- Written task -
Every line of the data must be copied exactly.

- Given information -
-=-=-=-=-

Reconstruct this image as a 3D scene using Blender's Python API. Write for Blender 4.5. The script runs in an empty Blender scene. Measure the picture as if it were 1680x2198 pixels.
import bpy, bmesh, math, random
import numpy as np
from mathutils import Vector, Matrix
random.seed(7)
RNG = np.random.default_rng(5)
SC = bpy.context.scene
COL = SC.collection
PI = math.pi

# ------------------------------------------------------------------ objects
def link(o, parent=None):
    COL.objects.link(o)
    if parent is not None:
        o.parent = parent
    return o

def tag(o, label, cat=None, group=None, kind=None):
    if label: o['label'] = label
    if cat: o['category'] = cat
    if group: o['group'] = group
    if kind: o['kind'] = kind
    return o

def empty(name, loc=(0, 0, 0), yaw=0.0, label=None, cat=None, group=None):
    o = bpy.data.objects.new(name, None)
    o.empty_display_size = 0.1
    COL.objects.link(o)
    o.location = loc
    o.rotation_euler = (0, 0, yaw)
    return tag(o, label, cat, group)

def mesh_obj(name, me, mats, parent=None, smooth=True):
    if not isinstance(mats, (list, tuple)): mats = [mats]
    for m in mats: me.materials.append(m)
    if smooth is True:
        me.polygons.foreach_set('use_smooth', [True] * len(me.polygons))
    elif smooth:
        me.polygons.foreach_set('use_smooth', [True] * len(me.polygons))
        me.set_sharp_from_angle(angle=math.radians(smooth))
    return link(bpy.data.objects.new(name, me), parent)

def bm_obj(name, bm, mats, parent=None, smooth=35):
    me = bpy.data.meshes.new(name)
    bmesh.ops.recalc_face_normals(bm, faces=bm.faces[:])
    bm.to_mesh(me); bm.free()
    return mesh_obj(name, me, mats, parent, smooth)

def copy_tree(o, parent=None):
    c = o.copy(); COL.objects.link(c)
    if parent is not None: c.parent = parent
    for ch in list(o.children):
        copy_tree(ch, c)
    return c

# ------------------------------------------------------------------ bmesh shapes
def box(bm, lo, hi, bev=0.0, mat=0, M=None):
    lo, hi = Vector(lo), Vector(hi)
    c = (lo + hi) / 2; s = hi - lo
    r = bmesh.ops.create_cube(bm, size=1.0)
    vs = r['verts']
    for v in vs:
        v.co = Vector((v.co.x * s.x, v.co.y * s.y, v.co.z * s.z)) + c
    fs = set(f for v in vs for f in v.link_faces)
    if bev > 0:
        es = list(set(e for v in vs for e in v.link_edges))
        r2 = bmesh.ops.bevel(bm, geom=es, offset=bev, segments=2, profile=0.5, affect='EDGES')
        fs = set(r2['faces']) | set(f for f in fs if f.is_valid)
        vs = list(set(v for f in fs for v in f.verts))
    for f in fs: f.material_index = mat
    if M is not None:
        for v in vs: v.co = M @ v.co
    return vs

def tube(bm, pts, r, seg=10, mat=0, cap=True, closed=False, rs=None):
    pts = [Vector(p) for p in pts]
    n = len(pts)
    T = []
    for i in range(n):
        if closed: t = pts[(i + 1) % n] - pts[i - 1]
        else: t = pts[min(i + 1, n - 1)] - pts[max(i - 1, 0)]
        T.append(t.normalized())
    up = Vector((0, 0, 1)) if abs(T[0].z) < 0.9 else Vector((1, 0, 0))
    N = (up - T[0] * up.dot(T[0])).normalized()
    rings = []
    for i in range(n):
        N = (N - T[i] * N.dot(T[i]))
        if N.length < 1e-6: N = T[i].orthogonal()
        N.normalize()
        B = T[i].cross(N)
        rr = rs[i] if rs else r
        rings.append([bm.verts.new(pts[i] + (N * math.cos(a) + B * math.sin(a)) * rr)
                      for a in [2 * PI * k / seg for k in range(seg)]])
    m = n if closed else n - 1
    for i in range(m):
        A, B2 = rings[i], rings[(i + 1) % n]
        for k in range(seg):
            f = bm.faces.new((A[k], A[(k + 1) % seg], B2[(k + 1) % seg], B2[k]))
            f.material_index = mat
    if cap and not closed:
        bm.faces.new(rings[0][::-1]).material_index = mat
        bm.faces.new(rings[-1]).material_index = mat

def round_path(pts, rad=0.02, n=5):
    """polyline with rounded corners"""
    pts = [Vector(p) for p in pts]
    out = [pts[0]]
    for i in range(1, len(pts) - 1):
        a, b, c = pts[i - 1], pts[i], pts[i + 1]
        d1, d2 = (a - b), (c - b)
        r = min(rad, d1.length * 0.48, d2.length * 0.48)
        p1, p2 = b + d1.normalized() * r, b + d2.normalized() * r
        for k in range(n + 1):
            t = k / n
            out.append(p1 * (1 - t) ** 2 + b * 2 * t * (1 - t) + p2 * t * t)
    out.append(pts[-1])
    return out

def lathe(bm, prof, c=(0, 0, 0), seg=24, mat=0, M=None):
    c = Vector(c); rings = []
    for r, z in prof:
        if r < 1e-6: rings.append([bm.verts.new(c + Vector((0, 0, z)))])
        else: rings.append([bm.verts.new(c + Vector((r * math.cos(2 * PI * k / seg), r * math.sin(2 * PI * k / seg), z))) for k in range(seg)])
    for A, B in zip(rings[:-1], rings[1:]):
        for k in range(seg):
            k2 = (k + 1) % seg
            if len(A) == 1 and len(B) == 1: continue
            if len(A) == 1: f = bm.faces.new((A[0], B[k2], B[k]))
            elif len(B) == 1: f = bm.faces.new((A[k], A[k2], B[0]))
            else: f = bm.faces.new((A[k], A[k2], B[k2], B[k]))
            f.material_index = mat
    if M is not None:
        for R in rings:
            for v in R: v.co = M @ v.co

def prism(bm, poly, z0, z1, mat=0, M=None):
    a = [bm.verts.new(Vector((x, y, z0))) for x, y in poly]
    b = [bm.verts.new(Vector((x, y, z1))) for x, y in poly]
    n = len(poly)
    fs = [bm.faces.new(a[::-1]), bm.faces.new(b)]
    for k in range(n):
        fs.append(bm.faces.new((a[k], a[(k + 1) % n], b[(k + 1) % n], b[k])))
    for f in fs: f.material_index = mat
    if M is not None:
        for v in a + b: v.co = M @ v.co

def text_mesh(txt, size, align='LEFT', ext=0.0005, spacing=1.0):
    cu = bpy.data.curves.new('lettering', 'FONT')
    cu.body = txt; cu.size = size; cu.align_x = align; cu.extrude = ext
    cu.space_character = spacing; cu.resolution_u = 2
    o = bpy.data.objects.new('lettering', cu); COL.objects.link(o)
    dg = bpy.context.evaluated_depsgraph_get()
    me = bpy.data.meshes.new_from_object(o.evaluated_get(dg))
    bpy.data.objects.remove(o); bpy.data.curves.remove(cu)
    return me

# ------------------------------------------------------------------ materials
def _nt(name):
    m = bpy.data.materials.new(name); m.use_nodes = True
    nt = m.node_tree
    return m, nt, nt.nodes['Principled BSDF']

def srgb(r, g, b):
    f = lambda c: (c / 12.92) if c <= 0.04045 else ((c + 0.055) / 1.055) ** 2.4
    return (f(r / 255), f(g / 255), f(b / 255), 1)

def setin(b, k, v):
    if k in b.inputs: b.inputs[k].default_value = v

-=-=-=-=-

- Full solution -
Reconstruct this image as a 3D scene using Blender's Python API. Write for Blender 4.5. The script runs in an empty Blender scene. Measure the picture as if it were 1680x2198 pixels.
import bpy, bmesh, math, random
import numpy as np
from mathutils import Vector, Matrix
random.seed(7)
RNG = np.random.default_rng(5)
SC = bpy.context.scene
COL = SC.collection
PI = math.pi

# ------------------------------------------------------------------ objects
def link(o, parent=None):
    COL.objects.link(o)
    if parent is not None:
        o.parent = parent
    return o

def tag(o, label, cat=None, group=None, kind=None):
    if label: o['label'] = label
    if cat: o['category'] = cat
    if group: o['group'] = group
    if kind: o['kind'] = kind
    return o

def empty(name, loc=(0, 0, 0), yaw=0.0, label=None, cat=None, group=None):
    o = bpy.data.objects.new(name, None)
    o.empty_display_size = 0.1
    COL.objects.link(o)
    o.location = loc
    o.rotation_euler = (0, 0, yaw)
    return tag(o, label, cat, group)

def mesh_obj(name, me, mats, parent=None, smooth=True):
    if not isinstance(mats, (list, tuple)): mats = [mats]
    for m in mats: me.materials.append(m)
    if smooth is True:
        me.polygons.foreach_set('use_smooth', [True] * len(me.polygons))
    elif smooth:
        me.polygons.foreach_set('use_smooth', [True] * len(me.polygons))
        me.set_sharp_from_angle(angle=math.radians(smooth))
    return link(bpy.data.objects.new(name, me), parent)

def bm_obj(name, bm, mats, parent=None, smooth=35):
    me = bpy.data.meshes.new(name)
    bmesh.ops.recalc_face_normals(bm, faces=bm.faces[:])
    bm.to_mesh(me); bm.free()
    return mesh_obj(name, me, mats, parent, smooth)

def copy_tree(o, parent=None):
    c = o.copy(); COL.objects.link(c)
    if parent is not None: c.parent = parent
    for ch in list(o.children):
        copy_tree(ch, c)
    return c

# ------------------------------------------------------------------ bmesh shapes
def box(bm, lo, hi, bev=0.0, mat=0, M=None):
    lo, hi = Vector(lo), Vector(hi)
    c = (lo + hi) / 2; s = hi - lo
    r = bmesh.ops.create_cube(bm, size=1.0)
    vs = r['verts']
    for v in vs:
        v.co = Vector((v.co.x * s.x, v.co.y * s.y, v.co.z * s.z)) + c
    fs = set(f for v in vs for f in v.link_faces)
    if bev > 0:
        es = list(set(e for v in vs for e in v.link_edges))
        r2 = bmesh.ops.bevel(bm, geom=es, offset=bev, segments=2, profile=0.5, affect='EDGES')
        fs = set(r2['faces']) | set(f for f in fs if f.is_valid)
        vs = list(set(v for f in fs for v in f.verts))
    for f in fs: f.material_index = mat
    if M is not None:
        for v in vs: v.co = M @ v.co
    return vs

def tube(bm, pts, r, seg=10, mat=0, cap=True, closed=False, rs=None):
    pts = [Vector(p) for p in pts]
    n = len(pts)
    T = []
    for i in range(n):
        if closed: t = pts[(i + 1) % n] - pts[i - 1]
        else: t = pts[min(i + 1, n - 1)] - pts[max(i - 1, 0)]
        T.append(t.normalized())
    up = Vector((0, 0, 1)) if abs(T[0].z) < 0.9 else Vector((1, 0, 0))
    N = (up - T[0] * up.dot(T[0])).normalized()
    rings = []
    for i in range(n):
        N = (N - T[i] * N.dot(T[i]))
        if N.length < 1e-6: N = T[i].orthogonal()
        N.normalize()
        B = T[i].cross(N)
        rr = rs[i] if rs else r
        rings.append([bm.verts.new(pts[i] + (N * math.cos(a) + B * math.sin(a)) * rr)
                      for a in [2 * PI * k / seg for k in range(seg)]])
    m = n if closed else n - 1
    for i in range(m):
        A, B2 = rings[i], rings[(i + 1) % n]
        for k in range(seg):
            f = bm.faces.new((A[k], A[(k + 1) % seg], B2[(k + 1) % seg], B2[k]))
            f.material_index = mat
    if cap and not closed:
        bm.faces.new(rings[0][::-1]).material_index = mat
        bm.faces.new(rings[-1]).material_index = mat

def round_path(pts, rad=0.02, n=5):
    """polyline with rounded corners"""
    pts = [Vector(p) for p in pts]
    out = [pts[0]]
    for i in range(1, len(pts) - 1):
        a, b, c = pts[i - 1], pts[i], pts[i + 1]
        d1, d2 = (a - b), (c - b)
        r = min(rad, d1.length * 0.48, d2.length * 0.48)
        p1, p2 = b + d1.normalized() * r, b + d2.normalized() * r
        for k in range(n + 1):
            t = k / n
            out.append(p1 * (1 - t) ** 2 + b * 2 * t * (1 - t) + p2 * t * t)
    out.append(pts[-1])
    return out

def lathe(bm, prof, c=(0, 0, 0), seg=24, mat=0, M=None):
    c = Vector(c); rings = []
    for r, z in prof:
        if r < 1e-6: rings.append([bm.verts.new(c + Vector((0, 0, z)))])
        else: rings.append([bm.verts.new(c + Vector((r * math.cos(2 * PI * k / seg), r * math.sin(2 * PI * k / seg), z))) for k in range(seg)])
    for A, B in zip(rings[:-1], rings[1:]):
        for k in range(seg):
            k2 = (k + 1) % seg
            if len(A) == 1 and len(B) == 1: continue
            if len(A) == 1: f = bm.faces.new((A[0], B[k2], B[k]))
            elif len(B) == 1: f = bm.faces.new((A[k], A[k2], B[0]))
            else: f = bm.faces.new((A[k], A[k2], B[k2], B[k]))
            f.material_index = mat
    if M is not None:
        for R in rings:
            for v in R: v.co = M @ v.co

def prism(bm, poly, z0, z1, mat=0, M=None):
    a = [bm.verts.new(Vector((x, y, z0))) for x, y in poly]
    b = [bm.verts.new(Vector((x, y, z1))) for x, y in poly]
    n = len(poly)
    fs = [bm.faces.new(a[::-1]), bm.faces.new(b)]
    for k in range(n):
        fs.append(bm.faces.new((a[k], a[(k + 1) % n], b[(k + 1) % n], b[k])))
    for f in fs: f.material_index = mat
    if M is not None:
        for v in a + b: v.co = M @ v.co

def text_mesh(txt, size, align='LEFT', ext=0.0005, spacing=1.0):
    cu = bpy.data.curves.new('lettering', 'FONT')
    cu.body = txt; cu.size = size; cu.align_x = align; cu.extrude = ext
    cu.space_character = spacing; cu.resolution_u = 2
    o = bpy.data.objects.new('lettering', cu); COL.objects.link(o)
    dg = bpy.context.evaluated_depsgraph_get()
    me = bpy.data.meshes.new_from_object(o.evaluated_get(dg))
    bpy.data.objects.remove(o); bpy.data.curves.remove(cu)
    return me

# ------------------------------------------------------------------ materials
def _nt(name):
    m = bpy.data.materials.new(name); m.use_nodes = True
    nt = m.node_tree
    return m, nt, nt.nodes['Principled BSDF']

def srgb(r, g, b):
    f = lambda c: (c / 12.92) if c <= 0.04045 else ((c + 0.055) / 1.055) ** 2.4
    return (f(r / 255), f(g / 255), f(b / 255), 1)

def setin(b, k, v):
    if k in b.inputs: b.inputs[k].default_value = v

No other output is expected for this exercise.